The intelligence community, a senior administration official told reporters, “assesses with low to moderate confidence that Russian intelligence officers sought to encourage Taliban attacks against U.S. and coalition personnel in Afghanistan in 2019, and perhaps earlier, including through financial incentives and compensation.”

Naturally Joe Biden, many Democrats, and partisans like me were easily convinced by the idea. Trump had some kind of suck-up relationship with Putin. He had never been known to show any care for anyone's well-being but his own.

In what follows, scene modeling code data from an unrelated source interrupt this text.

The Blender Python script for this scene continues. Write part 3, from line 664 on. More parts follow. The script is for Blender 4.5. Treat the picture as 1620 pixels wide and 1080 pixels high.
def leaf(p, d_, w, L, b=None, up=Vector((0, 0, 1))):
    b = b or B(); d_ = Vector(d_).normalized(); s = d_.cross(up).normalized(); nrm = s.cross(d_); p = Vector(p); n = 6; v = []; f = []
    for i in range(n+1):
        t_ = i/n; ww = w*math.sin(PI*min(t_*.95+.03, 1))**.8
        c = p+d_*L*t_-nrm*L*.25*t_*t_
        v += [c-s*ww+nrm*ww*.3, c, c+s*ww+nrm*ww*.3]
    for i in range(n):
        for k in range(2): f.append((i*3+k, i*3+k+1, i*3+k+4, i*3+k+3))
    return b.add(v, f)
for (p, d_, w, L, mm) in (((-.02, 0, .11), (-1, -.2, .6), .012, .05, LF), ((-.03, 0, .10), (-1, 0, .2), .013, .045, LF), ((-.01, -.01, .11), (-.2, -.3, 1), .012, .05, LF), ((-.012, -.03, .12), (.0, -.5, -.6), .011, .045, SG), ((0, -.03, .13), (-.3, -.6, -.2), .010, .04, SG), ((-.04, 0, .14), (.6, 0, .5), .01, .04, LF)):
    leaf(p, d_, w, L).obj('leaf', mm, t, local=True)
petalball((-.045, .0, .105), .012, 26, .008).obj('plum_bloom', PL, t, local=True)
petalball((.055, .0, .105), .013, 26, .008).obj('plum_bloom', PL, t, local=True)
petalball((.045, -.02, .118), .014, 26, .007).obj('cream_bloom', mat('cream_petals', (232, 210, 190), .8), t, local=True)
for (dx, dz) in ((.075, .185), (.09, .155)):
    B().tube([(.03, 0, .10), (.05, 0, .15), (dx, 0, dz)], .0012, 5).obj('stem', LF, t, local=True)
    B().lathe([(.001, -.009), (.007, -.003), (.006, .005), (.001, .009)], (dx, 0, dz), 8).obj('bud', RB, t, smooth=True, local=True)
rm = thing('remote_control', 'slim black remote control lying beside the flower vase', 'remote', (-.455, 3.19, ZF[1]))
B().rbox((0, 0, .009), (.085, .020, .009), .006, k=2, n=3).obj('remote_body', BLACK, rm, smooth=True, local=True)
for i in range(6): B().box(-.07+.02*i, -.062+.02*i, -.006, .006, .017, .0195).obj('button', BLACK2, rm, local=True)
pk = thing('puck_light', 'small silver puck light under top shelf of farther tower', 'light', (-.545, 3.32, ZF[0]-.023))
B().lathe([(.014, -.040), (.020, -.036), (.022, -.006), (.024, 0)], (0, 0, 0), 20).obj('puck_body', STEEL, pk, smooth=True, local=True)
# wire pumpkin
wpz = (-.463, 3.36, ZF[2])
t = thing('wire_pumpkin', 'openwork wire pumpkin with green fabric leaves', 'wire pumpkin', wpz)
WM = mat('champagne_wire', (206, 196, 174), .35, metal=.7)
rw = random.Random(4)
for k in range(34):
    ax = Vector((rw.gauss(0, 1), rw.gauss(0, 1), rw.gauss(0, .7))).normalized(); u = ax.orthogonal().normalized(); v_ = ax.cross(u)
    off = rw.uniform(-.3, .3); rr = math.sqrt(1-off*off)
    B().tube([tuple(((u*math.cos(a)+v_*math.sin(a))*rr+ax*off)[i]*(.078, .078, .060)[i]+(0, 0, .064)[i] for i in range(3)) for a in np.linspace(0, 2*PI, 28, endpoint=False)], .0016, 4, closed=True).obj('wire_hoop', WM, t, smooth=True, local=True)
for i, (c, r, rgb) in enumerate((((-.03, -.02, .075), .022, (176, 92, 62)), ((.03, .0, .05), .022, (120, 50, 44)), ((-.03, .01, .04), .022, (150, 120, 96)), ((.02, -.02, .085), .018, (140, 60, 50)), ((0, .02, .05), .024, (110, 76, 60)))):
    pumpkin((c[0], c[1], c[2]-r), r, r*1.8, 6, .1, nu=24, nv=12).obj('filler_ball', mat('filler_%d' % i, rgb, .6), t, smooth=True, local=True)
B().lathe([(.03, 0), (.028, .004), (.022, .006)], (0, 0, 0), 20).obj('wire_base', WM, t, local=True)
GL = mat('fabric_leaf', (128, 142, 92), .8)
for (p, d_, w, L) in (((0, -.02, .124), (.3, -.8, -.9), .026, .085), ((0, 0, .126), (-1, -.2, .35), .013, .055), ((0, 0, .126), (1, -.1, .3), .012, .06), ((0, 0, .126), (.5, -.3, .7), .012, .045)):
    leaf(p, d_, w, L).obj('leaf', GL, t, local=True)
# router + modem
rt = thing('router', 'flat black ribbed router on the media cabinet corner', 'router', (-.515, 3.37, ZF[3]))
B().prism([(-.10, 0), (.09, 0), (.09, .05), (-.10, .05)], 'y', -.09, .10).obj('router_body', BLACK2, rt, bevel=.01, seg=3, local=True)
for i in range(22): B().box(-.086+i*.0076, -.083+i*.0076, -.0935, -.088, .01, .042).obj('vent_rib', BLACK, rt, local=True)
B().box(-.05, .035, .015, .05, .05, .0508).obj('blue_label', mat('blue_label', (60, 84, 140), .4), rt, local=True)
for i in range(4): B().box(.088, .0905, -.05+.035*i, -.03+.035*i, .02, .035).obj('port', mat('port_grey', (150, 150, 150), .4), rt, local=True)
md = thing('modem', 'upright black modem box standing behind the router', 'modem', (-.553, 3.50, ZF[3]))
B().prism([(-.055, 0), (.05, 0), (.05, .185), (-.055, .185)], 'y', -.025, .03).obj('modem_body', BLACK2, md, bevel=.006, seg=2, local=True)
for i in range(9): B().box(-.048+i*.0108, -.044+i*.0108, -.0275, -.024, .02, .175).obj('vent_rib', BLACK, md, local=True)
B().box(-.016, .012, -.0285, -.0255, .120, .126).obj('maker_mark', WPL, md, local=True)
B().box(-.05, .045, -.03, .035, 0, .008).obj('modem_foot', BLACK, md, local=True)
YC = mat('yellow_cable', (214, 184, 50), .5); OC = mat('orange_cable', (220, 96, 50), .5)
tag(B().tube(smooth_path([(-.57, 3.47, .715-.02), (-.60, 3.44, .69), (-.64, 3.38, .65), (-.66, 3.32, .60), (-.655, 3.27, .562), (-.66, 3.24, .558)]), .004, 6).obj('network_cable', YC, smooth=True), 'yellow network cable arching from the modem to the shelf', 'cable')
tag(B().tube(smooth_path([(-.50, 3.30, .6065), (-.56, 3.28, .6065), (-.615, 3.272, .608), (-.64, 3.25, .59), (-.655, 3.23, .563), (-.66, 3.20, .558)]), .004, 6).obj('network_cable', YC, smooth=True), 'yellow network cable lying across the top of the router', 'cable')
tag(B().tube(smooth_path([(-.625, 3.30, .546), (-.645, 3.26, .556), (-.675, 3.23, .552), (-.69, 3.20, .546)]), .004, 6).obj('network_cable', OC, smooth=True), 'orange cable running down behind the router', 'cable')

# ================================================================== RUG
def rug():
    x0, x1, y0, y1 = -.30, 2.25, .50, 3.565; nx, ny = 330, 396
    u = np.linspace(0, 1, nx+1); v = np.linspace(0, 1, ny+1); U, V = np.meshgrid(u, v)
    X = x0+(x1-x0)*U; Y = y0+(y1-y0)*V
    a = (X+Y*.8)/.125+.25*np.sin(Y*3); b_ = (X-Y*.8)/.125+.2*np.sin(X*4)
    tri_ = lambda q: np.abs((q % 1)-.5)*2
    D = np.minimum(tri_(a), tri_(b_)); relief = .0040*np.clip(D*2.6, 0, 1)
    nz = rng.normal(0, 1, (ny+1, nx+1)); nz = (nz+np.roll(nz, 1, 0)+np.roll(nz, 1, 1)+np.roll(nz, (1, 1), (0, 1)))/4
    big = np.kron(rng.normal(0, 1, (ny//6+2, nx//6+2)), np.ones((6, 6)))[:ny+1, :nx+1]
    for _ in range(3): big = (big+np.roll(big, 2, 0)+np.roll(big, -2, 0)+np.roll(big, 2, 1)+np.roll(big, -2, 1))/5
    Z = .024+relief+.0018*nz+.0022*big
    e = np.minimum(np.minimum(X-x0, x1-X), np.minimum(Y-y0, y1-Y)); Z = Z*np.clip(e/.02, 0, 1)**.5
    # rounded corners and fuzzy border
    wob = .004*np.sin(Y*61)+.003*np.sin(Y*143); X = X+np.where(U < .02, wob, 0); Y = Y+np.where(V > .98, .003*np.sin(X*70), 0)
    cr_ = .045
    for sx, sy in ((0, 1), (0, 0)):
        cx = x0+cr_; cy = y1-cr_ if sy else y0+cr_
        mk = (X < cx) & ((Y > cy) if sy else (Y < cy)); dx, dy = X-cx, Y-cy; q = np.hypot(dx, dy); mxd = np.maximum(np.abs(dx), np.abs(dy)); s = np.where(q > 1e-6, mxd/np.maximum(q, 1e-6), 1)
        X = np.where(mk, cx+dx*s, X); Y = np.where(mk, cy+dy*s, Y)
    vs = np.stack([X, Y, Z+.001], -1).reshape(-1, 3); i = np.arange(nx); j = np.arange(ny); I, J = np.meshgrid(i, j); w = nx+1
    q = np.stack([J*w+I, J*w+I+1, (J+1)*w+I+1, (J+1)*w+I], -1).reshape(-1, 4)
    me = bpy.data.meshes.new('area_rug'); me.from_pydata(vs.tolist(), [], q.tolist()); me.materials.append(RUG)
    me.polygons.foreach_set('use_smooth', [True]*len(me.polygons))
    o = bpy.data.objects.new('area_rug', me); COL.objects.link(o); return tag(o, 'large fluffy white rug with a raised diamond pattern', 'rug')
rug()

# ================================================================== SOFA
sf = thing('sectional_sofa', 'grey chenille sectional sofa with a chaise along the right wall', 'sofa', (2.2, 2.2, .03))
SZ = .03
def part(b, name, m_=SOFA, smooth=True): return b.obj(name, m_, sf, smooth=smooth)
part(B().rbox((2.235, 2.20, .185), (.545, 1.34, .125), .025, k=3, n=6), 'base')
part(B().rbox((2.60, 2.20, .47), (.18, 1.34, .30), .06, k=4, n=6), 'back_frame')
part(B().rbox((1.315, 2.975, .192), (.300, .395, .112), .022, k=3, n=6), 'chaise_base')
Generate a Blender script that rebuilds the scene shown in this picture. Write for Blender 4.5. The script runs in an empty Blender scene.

Plus, for those of us who'd made an effort to understand the Afghanistan morass, it didn't seem far-fetched to wonder whether Russia might simply be replicating a tactic our own CIA had used while egging on jihadist fighters against Russian occupation in the 1980s.

It was all too neat and too convincing. 

Jeff Schogol who reports for military readers explains:

As the Democratic presidential candidate, Biden repeatedly hammered Trump for not taking action about the intelligence on the bounties, accusing Trump of failing in his responsibilities as commander in chief.

... But defense officials consistently told lawmakers and others that the Russian bounty reports could not be corroborated. In December, Marine Gen. Kenneth McKenzie Jr. head of U.S. Central Command, said in an interview that intelligence officials had been unable to prove the information about the alleged bounties.

“I relentlessly query my intelligence people on this,” McKenzie told Katie Bo Williams, who was a Defense One reporter at the time. “We just don’t see it — but it’s not because we’re not looking at it. We’re looking at it very hard.”

Now it appears the Biden administration doesn’t see it either.

I'm not happy to have joined the bandwagon on this one -- or any one.